Оказалось, что мы попали в толпу, которая собралась в годовщину гибели вблизи «Чек-пойнт Чарли» бежавшего из ГДР в Западный Берлин Петера Фехтера. Нам повезло. Могли и расправиться. Спустя пару часов те же толпы возмущенных берлинцев в тот же день забрасывали камнями джипы американской полиции и крушили все, что попадалось под руку, в центре города. Ими же был атакован наш военный автобус, доставлявший смену караула у советского памятника в Тиргартене перед зданием Рейхстага.
На следующий день в посольство из представительства КГБ в Карлсхорсте приехал начальник немецкого отдела. «Ну, — думаю, — сейчас похвалит за мужество и стойкость, как наш посол Первухин».
Он мрачно посмотрел на меня и неожиданно произнес совсем не те слова, которые, как мне тогда казалось, начальник должен был сказать своему подчиненному, пережившему вчера неприятные, а может быть, и трагические, минуты.
— Вы догадываетесь, зачем я вас вызвал?
— Думаю, да. По поводу вчерашнего случая.
— Вот именно! Вас придется наказать! Кто вам разрешил выезд в Западный Берлин?
— Кандидат в члены Политбюро ЦК КПСС, наш посол Первухин.
— Вы конечно же не указали в нашем журнале о выезде в Западный Берлин и не оставили записку в «кубышке»?
— Почему же? Я и в журнале оставил запись о выезде, и в «кубышку» опустил записку о месте пребывания в Западном Берлине.
— Ладно, разберемся. Если вы виноваты — накажем.
И ни слова не только похвалы, но и элементарного человеческого сочувствия. Впрочем, тогда я об этом и не подумал.

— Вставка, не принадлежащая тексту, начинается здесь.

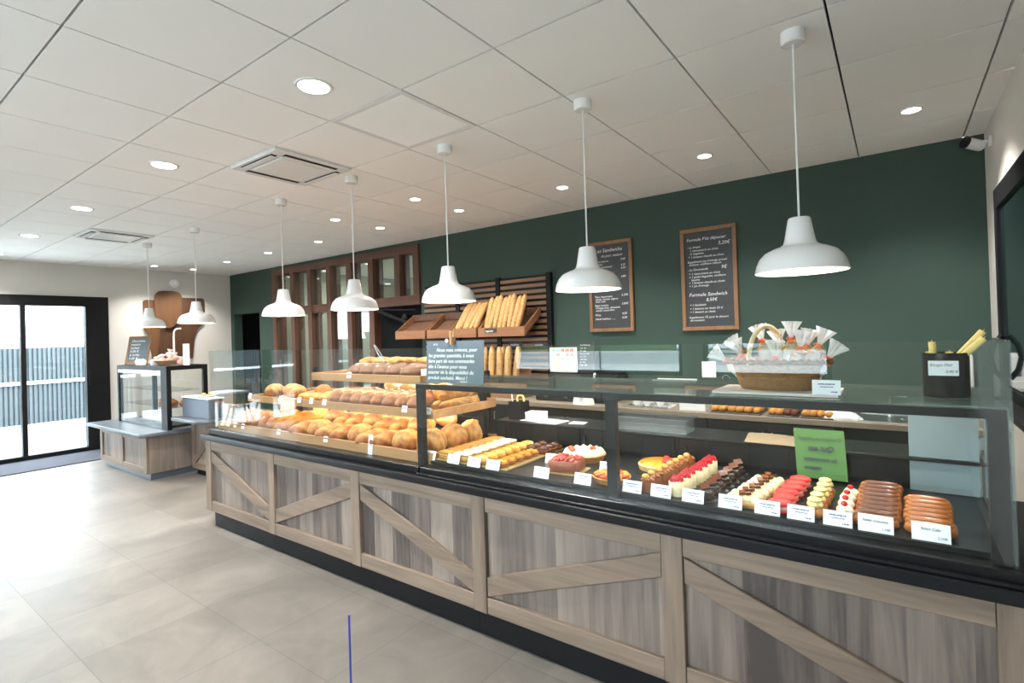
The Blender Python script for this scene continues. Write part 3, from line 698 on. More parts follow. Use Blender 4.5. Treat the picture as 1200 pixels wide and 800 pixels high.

Не поинтересовавшись деталями случившегося с нами, он тут же начал рассказывать в подробностях о том, что он сам пережил нечто подобное осенью 1956 года в Будапеште во время контрреволюционного путча и как ему пришлось несладко в те минуты, связанные с риском быть растерзанным озверевшей толпой.
«Ну, — думаю, — сейчас скажет пару теплых слов и в мой адрес». Но слов сочувствия и похвалы от начальства так и не последовало. Зато проверить запись в журнале и записку в «кубышке» он не забыл.